In the 1950s, television producers discovered that adding recorded laughter to comedy shows made audiences at home laugh more. They found the jokes funnier. They rated the show higher. The laughter was fake. The effect was real (Cialdini, 1984).
When you are uncertain, you look at what others are doing. If enough people are doing it, you assume it must be correct.
How it works
Social proof is the mental shortcut that says: if everyone else is doing it, it is probably the right thing to do. The shortcut is efficient. It saves you from evaluating every situation from scratch. It is also completely exploitable.

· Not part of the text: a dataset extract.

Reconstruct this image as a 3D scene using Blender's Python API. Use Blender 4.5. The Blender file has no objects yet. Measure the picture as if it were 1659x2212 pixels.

The mechanism is strongest under three conditions:
- You are uncertain. Ambiguous situations make you look outward for cues. The less sure you are, the more you copy.
- The people are similar to you. You follow people like you. Their behavior signals what is appropriate for someone in your position.
- Numbers are visible. A crowded restaurant signals quality. An empty one signals risk. The count is the review.
You are not following the crowd because you are weak. Your brain treats group behavior as information. The problem is when the information is manufactured.
Where you see it
- “Most popular” labels on menus and websites. The label creates the popularity as much as reflecting it.
- Restaurant ratings. A 4.8 with 300 reviews feels more trustworthy than a 5.0 with 3 reviews, even if you cannot verify any of them.
- Nightclubs with lines outside. Some venues deliberately slow entry to create a visible queue. The line advertises demand.
- Social media like counts. A post with 10,000 likes signals value. A post with 3 likes signals the opposite. Same content. Different number.
- Laughter tracks. Still used. Still works. Knowing it is fake does not fully disable the reflex.
- “Bestseller” and “most read” badges. These labels create the very popularity they claim to report.
The number of people doing something is not evidence of its value. But your brain treats it as if it is.